> _Problem description_
Word for word, copy all the data and drop the pictures.
+ + + + +
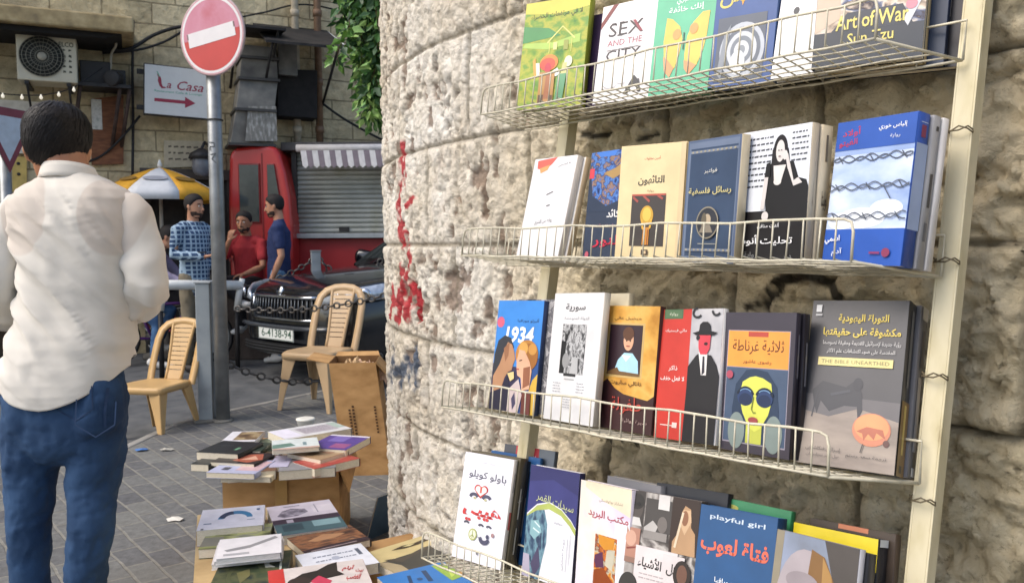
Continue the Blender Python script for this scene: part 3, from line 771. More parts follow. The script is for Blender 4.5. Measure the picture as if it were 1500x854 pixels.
def a_philo(a):
    a.R(.03, .02, .97, .98, '#6f7c93'); a.R(.07, .05, .95, .93, '#3f4f68')
    for y in (.89, .09):
        a.R(.07, y, .95, y + .022, '#7d879a')
        for i in range(11): a.E(.11 + i * .08, y + .011, .02, .008, '#a8a28e')
    a.T('فولتير', .5, .735, .24, .04, '#d9d7cc'); a.T('رسائل فلسفية', .5, .575, .80, .065, '#cfc386', 0, .015)
    a.E(.5, .32, .21, .13, '#90897a'); a.E(.5, .32, .19, .118, '#3a3d44'); a.E(.5, .34, .07, .05, '#b9a890'); a.E(.44, .33, .05, .07, '#6c6558'); a.P([(.36, .24), (.62, .24), (.55, .31), (.43, .31)], '#8d8578')
    a.S([(.35, .15), (.7, .15)], .012, '#9a9a92')
rbook('philo', 'slate blue book with an oval portrait medallion', .018, '#5c6a84', a_philo, spine='#c5b79a')
def a_woman(a):
    a.R(0, .36, 1, 1, '#dfe3ea'); 
    a.lines(.05, .50, .93, .045, 9, '#50535a', .016, 3); a.lines(.74, .97, .94, .04, 6, '#50535a', .014, 4)
    a.R(0, 0, 1, .39, '#1d1b1d')
    a.P([(.40, .72), (.50, .75), (.78, .74), (.86, .62), (.97, .60), (1, .55), (1, .36), (.42, .36), (.40, .5)], '#1b1a1c')
    a.E(.585, .82, .105, .125, '#201c1e'); a.P([(.47, .84), (.7, .84), (.74, .70), (.46, .70)], '#221e20'); a.E(.585, .825, .062, .08, '#d5cfcb')
    a.P([(.5, .72), (.68, .72), (.62, .60), (.52, .60)], '#d8d3cf'); a.E(.57, .60, .055, .025, '#d8d3cf')
    a.P([(.66, .8), (.7, .8), (.80, .60), (.86, .62), (.92, .58), (.80, .56), (.70, .70)], '#d5cfcb'); a.E(.66, .79, .035, .035, '#d8d3cf')
    a.P([(.38, .66), (.44, .66), (.40, .40), (.34, .40)], '#cfc9c6'); a.E(.42, .35, .05, .035, '#d5cfcb'); a.P([(.40, .74), (.46, .75), (.46, .64), (.38, .64)], '#1b1a1c')
    a.S([(.56, .83), (.575, .83)], .012, '#333333'); a.S([(.6, .83), (.615, .83)], .012, '#333333'); a.S([(.57, .785), (.6, .785)], .012, '#6a4a4a')
    a.T('ألفت منافي', .48, .275, .32, .05, '#dedede', 0, .01); a.T('تحليت أنوم', .46, .165, .76, .095, '#ededed', 0, .015)
    a.T('رواية', .24, .06, .2, .05, '#8a8a8a'); a.T('دار', .78, .05, .12, .05, '#8a8a8a')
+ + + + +
> _Solution to the problem_
Continue the Blender Python script for this scene: part 3, from line 771. More parts follow. The script is for Blender 4.5. Measure the picture as if it were 1500x854 pixels.
def a_philo(a):
    a.R(.03, .02, .97, .98, '#6f7c93'); a.R(.07, .05, .95, .93, '#3f4f68')
    for y in (.89, .09):
        a.R(.07, y, .95, y + .022, '#7d879a')
        for i in range(11): a.E(.11 + i * .08, y + .011, .02, .008, '#a8a28e')
    a.T('فولتير', .5, .735, .24, .04, '#d9d7cc'); a.T('رسائل فلسفية', .5, .575, .80, .065, '#cfc386', 0, .015)
    a.E(.5, .32, .21, .13, '#90897a'); a.E(.5, .32, .19, .118, '#3a3d44'); a.E(.5, .34, .07, .05, '#b9a890'); a.E(.44, .33, .05, .07, '#6c6558'); a.P([(.36, .24), (.62, .24), (.55, .31), (.43, .31)], '#8d8578')
    a.S([(.35, .15), (.7, .15)], .012, '#9a9a92')
rbook('philo', 'slate blue book with an oval portrait medallion', .018, '#5c6a84', a_philo, spine='#c5b79a')
def a_woman(a):
    a.R(0, .36, 1, 1, '#dfe3ea'); 
    a.lines(.05, .50, .93, .045, 9, '#50535a', .016, 3); a.lines(.74, .97, .94, .04, 6, '#50535a', .014, 4)
    a.R(0, 0, 1, .39, '#1d1b1d')
    a.P([(.40, .72), (.50, .75), (.78, .74), (.86, .62), (.97, .60), (1, .55), (1, .36), (.42, .36), (.40, .5)], '#1b1a1c')
    a.E(.585, .82, .105, .125, '#201c1e'); a.P([(.47, .84), (.7, .84), (.74, .70), (.46, .70)], '#221e20'); a.E(.585, .825, .062, .08, '#d5cfcb')
    a.P([(.5, .72), (.68, .72), (.62, .60), (.52, .60)], '#d8d3cf'); a.E(.57, .60, .055, .025, '#d8d3cf')
    a.P([(.66, .8), (.7, .8), (.80, .60), (.86, .62), (.92, .58), (.80, .56), (.70, .70)], '#d5cfcb'); a.E(.66, .79, .035, .035, '#d8d3cf')
    a.P([(.38, .66), (.44, .66), (.40, .40), (.34, .40)], '#cfc9c6'); a.E(.42, .35, .05, .035, '#d5cfcb'); a.P([(.40, .74), (.46, .75), (.46, .64), (.38, .64)], '#1b1a1c')
    a.S([(.56, .83), (.575, .83)], .012, '#333333'); a.S([(.6, .83), (.615, .83)], .012, '#333333'); a.S([(.57, .785), (.6, .785)], .012, '#6a4a4a')
    a.T('ألفت منافي', .48, .275, .32, .05, '#dedede', 0, .01); a.T('تحليت أنوم', .46, .165, .76, .095, '#ededed', 0, .015)
    a.T('رواية', .24, .06, .2, .05, '#8a8a8a'); a.T('دار', .78, .05, .12, .05, '#8a8a8a')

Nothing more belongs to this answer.